EXERCISE DETAILS:
Return the lines below exactly, from the first line to the line that contains "PI = math.pi". Leave out pictures.

# # #

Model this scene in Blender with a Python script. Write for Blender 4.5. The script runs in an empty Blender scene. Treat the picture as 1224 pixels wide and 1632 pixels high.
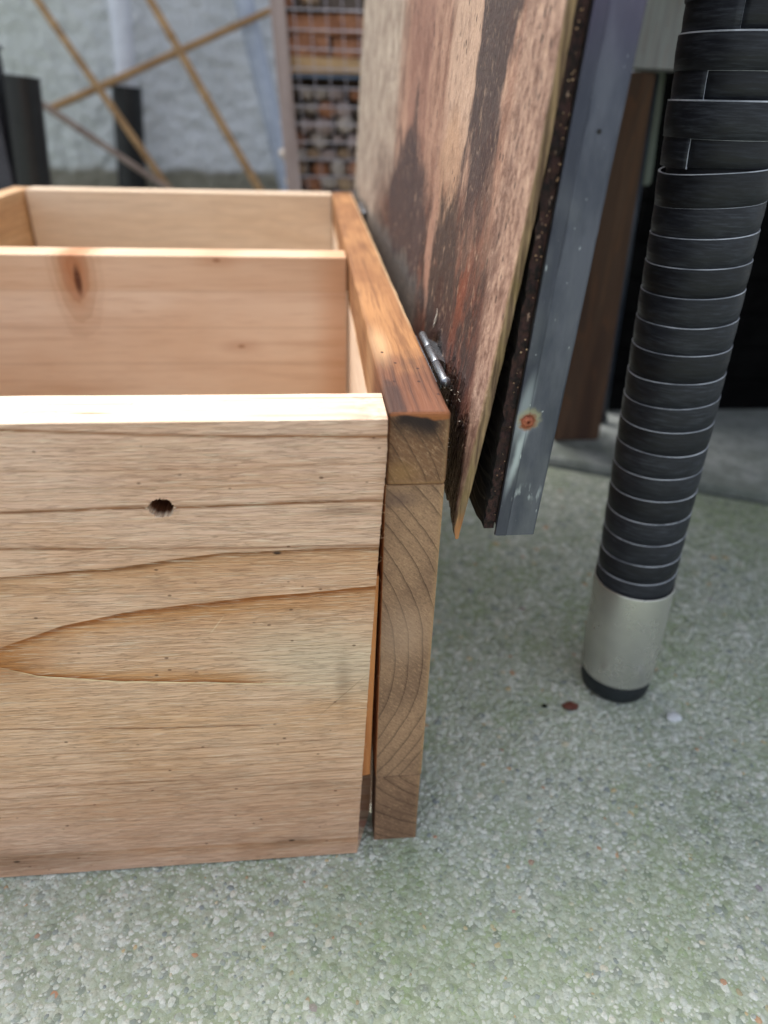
import bpy, bmesh, math, random
from mathutils import Vector, Matrix, noise as mn
random.seed(7)
S = bpy.context.scene
COL = S.collection
PI = math.pi

# ------------------------------------------------------------------ camera, sky, sun, exposure
cd = bpy.data.cameras.new('camera'); cam = bpy.data.objects.new('camera', cd); COL.objects.link(cam)
rt = Vector((0.99524615, -0.0933602, 0.02773041)); up = Vector((0.02345631, 0.50612859, 0.862139)); fw = Vector((0.09452463, 0.85739007, -0.50591241))
m = Matrix((rt, up, -fw)).transposed().to_4x4(); m.translation = Vector((-0.02546, -0.22905, 0.33367))
cam.matrix_world = m
cd.sensor_fit = 'VERTICAL'; cd.sensor_height = 36; cd.sensor_width = 27; cd.lens = 24.88
cd.clip_start = 0.01; cd.clip_end = 200
cd.dof.use_dof = True; cd.dof.focus_distance = 0.285; cd.dof.aperture_fstop = 6.4; cd.dof.aperture_blades = 0
S.camera = cam
w = bpy.data.worlds.new('World'); S.world = w; w.use_nodes = True
wn = w.node_tree; bg = wn.nodes['Background']
sk = wn.nodes.new('ShaderNodeTexSky'); sk.sky_type = 'NISHITA'; sk.sun_disc = False
EL, AZ = math.radians(58), math.radians(-35)      # azimuth clockwise from +Y (away from the camera), high on the left behind the box
sk.sun_elevation = EL; sk.sun_rotation = AZ; sk.air_density = 1.0; sk.dust_density = 3.0; sk.ozone_density = 1.0
hs = wn.nodes.new('ShaderNodeHueSaturation'); hs.inputs['Saturation'].default_value = 0.38
wn.links.new(sk.outputs[0], hs.inputs['Color']); wn.links.new(hs.outputs[0], bg.inputs[0]); bg.inputs[1].default_value = 0.15
sl = bpy.data.lights.new('sun', 'SUN'); so = bpy.data.objects.new('sun', sl); COL.objects.link(so)
sl.energy = 1.5; sl.angle = math.radians(50); sl.color = (1.0, 0.95, 0.91)
sd = Vector((math.sin(AZ)*math.cos(EL), math.cos(AZ)*math.cos(EL), math.sin(EL)))
so.rotation_euler = sd.to_track_quat('Z', 'Y').to_euler()
S.view_settings.view_transform = 'Standard'; S.view_settings.look = 'None'; S.view_settings.gamma = 1
S.view_settings.exposure = 1.1; S.view_settings.use_curve_mapping = False

# ------------------------------------------------------------------ helpers: objects
def tag(o, label=None, cat=None, group=None, kind=None):
    if label: o['label'] = label
    if cat: o['category'] = cat
    if group: o['group'] = group
    if kind: o['kind'] = kind
    return o
def thing(name, label, cat, loc, group=None):
    o = bpy.data.objects.new(name, None); COL.objects.link(o); o.location = loc; o.empty_display_size = .05
    return tag(o, label, cat, group)
def mk(name, bm, mats, parent=None, smooth=False, loc=None):
    """bm in world metres; the object's origin goes to loc (top-level) or its parent's spot"""
    me = bpy.data.meshes.new(name)
    base = Vector((0, 0, 0))
    if parent is not None:
        p = parent
        while p is not None: base += Vector(p.location); p = p.parent
    if loc is not None: base = Vector(loc)
    bmesh.ops.translate(bm, verts=bm.verts, vec=-base)
    if smooth:
        for f in bm.faces: f.smooth = True
    bm.to_mesh(me); bm.free()
    if not isinstance(mats, (list, tuple)): mats = [mats]
    for x in mats: me.materials.append(x)
    o = bpy.data.objects.new(name, me); COL.objects.link(o)
    if parent is not None: o.parent = parent
    elif loc is not None: o.location = loc
    return o
def abox(bm, x0, x1, y0, y1, z0, z1, bev=0.0, seg=2):
    g = bmesh.ops.create_cube(bm, size=1.0)
    vs = g['verts']
    for v in vs:
        v.co = Vector(((x0+x1)/2+v.co.x*(x1-x0), (y0+y1)/2+v.co.y*(y1-y0), (z0+z1)/2+v.co.z*(z1-z0)))
    if bev:
        es = list({e for v in vs for e in v.link_edges})
        bmesh.ops.bevel(bm, geom=es, offset=bev, segments=seg, affect='EDGES', profile=.6)
    return bm
def box(*a, **k): return abox(bmesh.new(), *a, **k)
def wobble(bm, amp, sc, seed=0.0, cuts=0):
    if cuts: bmesh.ops.subdivide_edges(bm, edges=bm.edges[:], cuts=cuts, use_grid_fill=True)
    for v in bm.verts:
        n = mn.noise_vector(Vector(v.co)*sc+Vector((seed, seed*1.7, seed*.3)))
        v.co += n*amp
    return bm
def frame(d):
    d = d.normalized(); a = Vector((0, 0, 1)) if abs(d.z) < .9 else Vector((1, 0, 0))
    x = d.cross(a).normalized(); return x, d.cross(x).normalized()
def atube(bm, pts, rads, n=14, caps=True, mi=0):
    pts = [Vector(p) for p in pts]
    if not isinstance(rads, (list, tuple)): rads = [rads]*len(pts)
    rings = []; X = None
    for i, p in enumerate(pts):
        d = (pts[min(i+1, len(pts)-1)]-pts[max(i-1, 0)])
        if X is None: X, Y = frame(d)
        else:
            dn = d.normalized(); X = (X-dn*X.dot(dn)).normalized(); Y = dn.cross(X)
        rings.append([bm.verts.new(p+(X*math.cos(2*PI*k/n)+Y*math.sin(2*PI*k/n))*rads[i]) for k in range(n)])
    for a, b in zip(rings, rings[1:]):
        for k in range(n):
            f = bm.faces.new((a[k], a[(k+1) % n], b[(k+1) % n], b[k])); f.smooth = True; f.material_index = mi
    if caps:
        for r, s in ((rings[0], 1), (rings[-1], -1)):
            f = bm.faces.new(r[::s]); f.material_index = mi
    bmesh.ops.recalc_face_normals(bm, faces=bm.faces)
    return bm
def tube(*a, **k): return atube(bmesh.new(), *a, **k)
def grid(us, vs, fn):
    bm = bmesh.new(); R = [[bm.verts.new(fn(u, v)) for u in us] for v in vs]
    for j in range(len(vs)-1):
        for i in range(len(us)-1):
            bm.faces.new((R[j][i], R[j][i+1], R[j+1][i+1], R[j+1][i]))
    return bm, R
def lin(a, b, n): return [a+(b-a)*i/(n-1) for i in range(n)]
def nz(x, y=0, z=0): return mn.noise(Vector((x, y, z)))
def sst(a, b, x):
    t = min(1, max(0, (x-a)/(b-a))); return t*t*(3-2*t)

# ------------------------------------------------------------------ helpers: procedural materials
def srgb(r, g, b):
    f = lambda c: (c/12.92 if c <= .04045 else ((c+.055)/1.055)**2.4)
    return (f(r/255), f(g/255), f(b/255), 1)
class Mat:
    def __init__(s, name, rough=.7, metal=0.0, spec=.35):
        s.m = bpy.data.materials.new(name); s.m.use_nodes = True; s.t = s.m.node_tree; s.b = s.t.nodes['Principled BSDF']
        s.b.inputs['Roughness'].default_value = rough; s.b.inputs['Metallic'].default_value = metal
        s.b.inputs['Specular IOR Level'].default_value = spec
        s.co = s.t.nodes.new('ShaderNodeTexCoord').outputs['Object']
        sp = s.t.nodes.new('ShaderNodeSeparateXYZ'); s.t.links.new(s.co, sp.inputs[0]); s.x, s.y, s.z = sp.outputs
    def put(s, sock, v):
        if isinstance(v, bpy.types.NodeSocket): s.t.links.new(v, sock)
        else: sock.default_value = v
    def f(s, op, a, b=0.0, c=None, clamp=False):
        n = s.t.nodes.new('ShaderNodeMath'); n.operation = op; n.use_clamp = clamp
        s.put(n.inputs[0], a); s.put(n.inputs[1], b)
        if c is not None: s.put(n.inputs[2], c)
        return n.outputs[0]
    def add(s, a, b): return s.f('ADD', a, b)
    def sub(s, a, b): return s.f('SUBTRACT', a, b)
    def mul(s, a, b): return s.f('MULTIPLY', a, b)
    def mr(s, x, a, b, c=0.0, d=1.0, mode='SMOOTHSTEP'):
        n = s.t.nodes.new('ShaderNodeMapRange'); n.interpolation_type = mode
        s.put(n.inputs[0], x)
        for i, v in enumerate((a, b, c, d)): s.put(n.inputs[i+1], v)
        return n.outputs[0]
    def vec(s, x, y, z):
        n = s.t.nodes.new('ShaderNodeCombineXYZ'); s.put(n.inputs[0], x); s.put(n.inputs[1], y); s.put(n.inputs[2], z); return n.outputs[0]
    def sc(s, kx, ky, kz, off=0.0, co=None):
        n = s.t.nodes.new('ShaderNodeMapping'); n.inputs['Scale'].default_value = (kx, ky, kz); n.inputs['Location'].default_value = (off, off*.7, off*1.3)
        s.t.links.new(co or s.co, n.inputs[0]); return n.outputs[0]
    def noise(s, co, scale=1.0, det=4.0, rough=.55, dist=0.0):
        n = s.t.nodes.new('ShaderNodeTexNoise'); s.t.links.new(co, n.inputs['Vector'])
        n.inputs['Scale'].default_value = scale; n.inputs['Detail'].default_value = det; n.inputs['Roughness'].default_value = rough; n.inputs['Distortion'].default_value = dist
        return n.outputs[0]
    def vor(s, co, scale=1.0, feat='F1', out='Distance', rnd=1.0):
        n = s.t.nodes.new('ShaderNodeTexVoronoi'); n.feature = feat; s.t.links.new(co, n.inputs['Vector']); n.inputs['Scale'].default_value = scale
        n.inputs['Randomness'].default_value = rnd
        return n.outputs[out]
    def mix(s, fac, a, b, mode='MIX'):
        n = s.t.nodes.new('ShaderNodeMix'); n.data_type = 'RGBA'; n.blend_type = mode
        s.put(n.inputs[0], fac); s.put(n.inputs[6], a); s.put(n.inputs[7], b); return n.outputs[2]
    def ramp(s, x, stops):
        n = s.t.nodes.new('ShaderNodeValToRGB'); s.t.links.new(x, n.inputs[0]); e = n.color_ramp.elements
        while len(e) < len(stops): e.new(0.5)
        for q, (p, c) in zip(e, stops): q.position = p; q.color = c
        return n.outputs[0]
    def curve(s, x, pts):
        """piecewise smooth y(x) through pts, in real units"""
        xs = [p[0] for p in pts]; ys = [p[1] for p in pts]; x0, x1 = min(xs), max(xs); y0, y1 = min(ys)-1e-4, max(ys)+1e-4
        y = pts[0][1]
        for (xa, ya), (xb, yb) in zip(pts, pts[1:]):
            y = s.add(s.mr(x, xa, xb, 0, yb-ya, 'LINEAR'), y)
        return y
    def blob(s, u, v, cu, cv, ru, rv, slant=0.0, soft=.5):
        """soft ellipse mask; slant shears u with v"""
        du = s.mul(s.sub(s.sub(u, cu), s.mul(s.sub(v, cv), slant)), 1/ru); dv = s.mul(s.sub(v, cv), 1/rv)
        r = s.f('SQRT', s.add(s.mul(du, du), s.mul(dv, dv)))
        return s.mr(r, 1+soft, 1-soft, 0, 1)
    def col(s, c): s.put(s.b.inputs['Base Color'], c); return s
    def rough(s, v): s.put(s.b.inputs['Roughness'], v); return s
    def bump(s, h, dist=.0005, strength=1.0, prev=None):
        n = s.t.nodes.new('ShaderNodeBump'); n.inputs['Distance'].default_value = dist; n.inputs['Strength'].default_value = strength
        s.t.links.new(h, n.inputs['Height'])
        if prev is not None: s.t.links.new(prev, n.inputs['Normal'])
        s.t.links.new(n.outputs[0], s.b.inputs['Normal']); return n.outputs[0]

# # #

SOLUTION:
Model this scene in Blender with a Python script. Write for Blender 4.5. The script runs in an empty Blender scene. Treat the picture as 1224 pixels wide and 1632 pixels high.
import bpy, bmesh, math, random
from mathutils import Vector, Matrix, noise as mn
random.seed(7)
S = bpy.context.scene
COL = S.collection
PI = math.pi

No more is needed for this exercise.